Oosthoek Encyclopedie

Oosthoek's Uitgevers Mij. N.V (1916-1925)

Gepubliceerd op 02-02-2019

Beerling

betekenis & definitie

Reiner Franciscus Beerling, Ned. filosoof, *7.4.1905 Gorinchem. Beerling was voor hij ging studeren (filosofie, geschiedenis en sociologie) werkzaam als journalist.

In 1945 promoveerde hij op het proefschrift Moderne doodsproblematiek.
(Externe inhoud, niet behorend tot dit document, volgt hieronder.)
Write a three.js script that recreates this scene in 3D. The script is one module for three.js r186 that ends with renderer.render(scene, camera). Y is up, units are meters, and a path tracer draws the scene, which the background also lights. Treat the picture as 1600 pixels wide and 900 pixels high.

Van 1946-58 was hij hoogleraar filosofie, eerst aan de Nooduniversiteit, later aan de Universitas Indonesia (Batavia).In 1958 werd hij leraar geschiedenis te Amsterdam en hoogleraar wijsgerige sociologie (later ook geschiedenisfilosofie) te Leiden. In 1973 ging hij met emeritaat. Werken: Antithesen (1935), Crisis van de mens (1938), Protestantisme en kapitalisme (1946), Onsokratische gesprekken (1949), Het wankelende Westen, Nietzsche en de kritiek op de Europese cultuur (1950), Kratos, studies over macht (1956), De list der rede in de geschiedenisfilosofie van Hegel (1959), Heden en verleden (1962), Wijsgerig-sociologische verkenningen (2 dln. 1964-65), De transcendentale vreemdeling (1965), Ideeën en idolen, autobiografisch in- en uitgeleid (1969), Argumenten, sceptisch en antisceptisch (1972), Sociologie en wetenschapscrisis (1973), Wittgenstein geeft te denken (1974).